#### Raw data

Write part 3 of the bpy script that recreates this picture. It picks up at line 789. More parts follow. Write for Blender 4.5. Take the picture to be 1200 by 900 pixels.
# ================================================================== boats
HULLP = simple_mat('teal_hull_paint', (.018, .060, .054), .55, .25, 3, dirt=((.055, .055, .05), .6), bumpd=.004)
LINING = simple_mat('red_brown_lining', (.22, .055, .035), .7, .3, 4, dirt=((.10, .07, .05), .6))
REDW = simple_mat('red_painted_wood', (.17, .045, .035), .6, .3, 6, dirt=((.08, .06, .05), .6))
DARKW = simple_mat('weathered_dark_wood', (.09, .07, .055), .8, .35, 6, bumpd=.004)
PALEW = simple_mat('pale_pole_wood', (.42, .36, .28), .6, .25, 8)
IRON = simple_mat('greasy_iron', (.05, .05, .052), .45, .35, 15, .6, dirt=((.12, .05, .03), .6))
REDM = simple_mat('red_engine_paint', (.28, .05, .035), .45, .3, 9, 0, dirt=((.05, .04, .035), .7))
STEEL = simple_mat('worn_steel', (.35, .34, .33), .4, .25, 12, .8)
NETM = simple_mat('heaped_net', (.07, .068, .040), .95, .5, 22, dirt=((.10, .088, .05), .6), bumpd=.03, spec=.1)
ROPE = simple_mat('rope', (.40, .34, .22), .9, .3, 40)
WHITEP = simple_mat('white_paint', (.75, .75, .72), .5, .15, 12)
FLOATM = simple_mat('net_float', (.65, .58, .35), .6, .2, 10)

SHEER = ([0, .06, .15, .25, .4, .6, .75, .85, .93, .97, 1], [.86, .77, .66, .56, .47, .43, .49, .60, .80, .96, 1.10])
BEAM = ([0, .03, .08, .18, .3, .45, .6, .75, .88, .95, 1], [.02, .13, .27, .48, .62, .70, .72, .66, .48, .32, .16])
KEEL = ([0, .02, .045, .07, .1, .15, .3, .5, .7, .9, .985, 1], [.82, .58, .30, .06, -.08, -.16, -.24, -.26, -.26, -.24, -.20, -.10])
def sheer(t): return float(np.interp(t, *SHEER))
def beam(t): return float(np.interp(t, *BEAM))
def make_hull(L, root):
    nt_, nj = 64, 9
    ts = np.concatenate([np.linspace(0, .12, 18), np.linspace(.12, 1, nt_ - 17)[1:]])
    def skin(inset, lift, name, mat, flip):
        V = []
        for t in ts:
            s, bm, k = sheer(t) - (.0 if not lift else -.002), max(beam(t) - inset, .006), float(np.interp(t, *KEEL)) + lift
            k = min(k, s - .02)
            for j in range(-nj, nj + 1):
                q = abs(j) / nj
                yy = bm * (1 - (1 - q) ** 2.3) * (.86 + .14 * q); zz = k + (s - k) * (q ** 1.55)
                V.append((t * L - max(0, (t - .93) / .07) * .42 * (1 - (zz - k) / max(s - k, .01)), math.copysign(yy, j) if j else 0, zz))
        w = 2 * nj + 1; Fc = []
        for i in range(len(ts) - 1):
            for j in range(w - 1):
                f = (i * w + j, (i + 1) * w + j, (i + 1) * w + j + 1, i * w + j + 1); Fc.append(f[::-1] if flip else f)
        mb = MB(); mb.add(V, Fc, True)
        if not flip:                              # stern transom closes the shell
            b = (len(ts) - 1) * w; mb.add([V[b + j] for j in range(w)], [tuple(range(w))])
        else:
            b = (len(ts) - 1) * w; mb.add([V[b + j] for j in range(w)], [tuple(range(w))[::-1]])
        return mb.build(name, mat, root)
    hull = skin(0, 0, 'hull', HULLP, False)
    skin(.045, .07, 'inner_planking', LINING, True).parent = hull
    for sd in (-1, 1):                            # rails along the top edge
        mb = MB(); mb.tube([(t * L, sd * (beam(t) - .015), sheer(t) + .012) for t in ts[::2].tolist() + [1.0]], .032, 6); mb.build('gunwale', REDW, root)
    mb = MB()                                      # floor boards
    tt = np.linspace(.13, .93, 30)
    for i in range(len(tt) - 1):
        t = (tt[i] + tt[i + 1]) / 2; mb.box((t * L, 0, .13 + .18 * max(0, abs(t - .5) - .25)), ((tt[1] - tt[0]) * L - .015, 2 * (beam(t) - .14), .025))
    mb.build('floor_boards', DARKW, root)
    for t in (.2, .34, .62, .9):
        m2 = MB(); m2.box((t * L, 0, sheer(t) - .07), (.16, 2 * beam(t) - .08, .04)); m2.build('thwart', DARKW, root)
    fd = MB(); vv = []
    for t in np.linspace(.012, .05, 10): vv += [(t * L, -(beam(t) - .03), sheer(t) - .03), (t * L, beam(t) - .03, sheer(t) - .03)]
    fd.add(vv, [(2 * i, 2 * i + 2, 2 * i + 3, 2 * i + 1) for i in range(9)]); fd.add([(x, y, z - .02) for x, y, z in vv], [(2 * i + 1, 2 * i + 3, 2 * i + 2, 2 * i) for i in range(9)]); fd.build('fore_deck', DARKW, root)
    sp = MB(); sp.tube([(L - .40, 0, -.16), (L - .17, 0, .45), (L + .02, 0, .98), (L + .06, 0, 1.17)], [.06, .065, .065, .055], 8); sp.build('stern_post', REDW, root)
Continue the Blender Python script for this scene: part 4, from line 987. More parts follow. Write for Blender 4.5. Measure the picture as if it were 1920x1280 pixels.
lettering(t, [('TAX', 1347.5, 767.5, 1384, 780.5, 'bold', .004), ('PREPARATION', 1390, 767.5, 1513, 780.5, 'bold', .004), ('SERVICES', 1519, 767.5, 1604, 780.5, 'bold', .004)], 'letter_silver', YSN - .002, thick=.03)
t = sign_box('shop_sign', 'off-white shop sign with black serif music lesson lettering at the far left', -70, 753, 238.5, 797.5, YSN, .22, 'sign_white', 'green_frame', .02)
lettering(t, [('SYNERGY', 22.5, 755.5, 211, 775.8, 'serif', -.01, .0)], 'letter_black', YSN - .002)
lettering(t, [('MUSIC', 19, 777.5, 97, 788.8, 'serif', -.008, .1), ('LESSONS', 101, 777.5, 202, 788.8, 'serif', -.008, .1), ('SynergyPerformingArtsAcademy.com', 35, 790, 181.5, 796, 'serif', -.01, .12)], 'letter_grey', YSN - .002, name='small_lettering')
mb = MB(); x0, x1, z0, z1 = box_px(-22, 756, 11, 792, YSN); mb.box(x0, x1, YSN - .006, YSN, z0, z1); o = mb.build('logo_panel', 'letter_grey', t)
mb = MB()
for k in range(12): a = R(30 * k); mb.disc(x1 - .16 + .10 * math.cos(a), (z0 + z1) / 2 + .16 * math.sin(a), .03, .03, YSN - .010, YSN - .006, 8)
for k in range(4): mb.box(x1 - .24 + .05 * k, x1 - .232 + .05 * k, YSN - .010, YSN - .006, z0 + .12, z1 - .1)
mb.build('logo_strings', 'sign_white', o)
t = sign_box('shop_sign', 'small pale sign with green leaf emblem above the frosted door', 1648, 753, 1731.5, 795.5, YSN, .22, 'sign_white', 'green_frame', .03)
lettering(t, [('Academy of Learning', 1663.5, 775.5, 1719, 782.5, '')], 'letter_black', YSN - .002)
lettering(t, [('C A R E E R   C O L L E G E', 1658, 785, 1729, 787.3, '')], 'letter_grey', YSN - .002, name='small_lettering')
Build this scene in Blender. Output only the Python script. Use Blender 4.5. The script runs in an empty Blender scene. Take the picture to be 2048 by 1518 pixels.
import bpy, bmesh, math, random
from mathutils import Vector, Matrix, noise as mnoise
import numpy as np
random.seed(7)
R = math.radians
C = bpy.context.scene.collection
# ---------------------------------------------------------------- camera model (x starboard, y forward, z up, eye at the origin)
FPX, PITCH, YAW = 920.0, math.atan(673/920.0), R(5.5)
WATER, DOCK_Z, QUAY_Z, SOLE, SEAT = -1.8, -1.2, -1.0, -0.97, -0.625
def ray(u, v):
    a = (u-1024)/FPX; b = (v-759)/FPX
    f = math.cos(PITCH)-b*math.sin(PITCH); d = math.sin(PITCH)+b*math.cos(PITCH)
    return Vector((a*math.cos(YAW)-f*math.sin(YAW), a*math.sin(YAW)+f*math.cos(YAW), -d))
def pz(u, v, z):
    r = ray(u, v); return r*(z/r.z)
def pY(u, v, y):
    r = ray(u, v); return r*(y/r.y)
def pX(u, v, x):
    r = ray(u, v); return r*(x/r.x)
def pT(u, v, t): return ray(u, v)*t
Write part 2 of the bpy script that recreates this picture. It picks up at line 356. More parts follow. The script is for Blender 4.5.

########

(Problem statement): Quote in full each line from the top of the records above through the line with "FLOATM = simple_mat('net_float', (.65, .58, .35), .6, .2, 10)"; stop after that line.

(Output below):
Write part 3 of the bpy script that recreates this picture. It picks up at line 789. More parts follow. Write for Blender 4.5. Take the picture to be 1200 by 900 pixels.
# ================================================================== boats
HULLP = simple_mat('teal_hull_paint', (.018, .060, .054), .55, .25, 3, dirt=((.055, .055, .05), .6), bumpd=.004)
LINING = simple_mat('red_brown_lining', (.22, .055, .035), .7, .3, 4, dirt=((.10, .07, .05), .6))
REDW = simple_mat('red_painted_wood', (.17, .045, .035), .6, .3, 6, dirt=((.08, .06, .05), .6))
DARKW = simple_mat('weathered_dark_wood', (.09, .07, .055), .8, .35, 6, bumpd=.004)
PALEW = simple_mat('pale_pole_wood', (.42, .36, .28), .6, .25, 8)
IRON = simple_mat('greasy_iron', (.05, .05, .052), .45, .35, 15, .6, dirt=((.12, .05, .03), .6))
REDM = simple_mat('red_engine_paint', (.28, .05, .035), .45, .3, 9, 0, dirt=((.05, .04, .035), .7))
STEEL = simple_mat('worn_steel', (.35, .34, .33), .4, .25, 12, .8)
NETM = simple_mat('heaped_net', (.07, .068, .040), .95, .5, 22, dirt=((.10, .088, .05), .6), bumpd=.03, spec=.1)
ROPE = simple_mat('rope', (.40, .34, .22), .9, .3, 40)
WHITEP = simple_mat('white_paint', (.75, .75, .72), .5, .15, 12)
FLOATM = simple_mat('net_float', (.65, .58, .35), .6, .2, 10)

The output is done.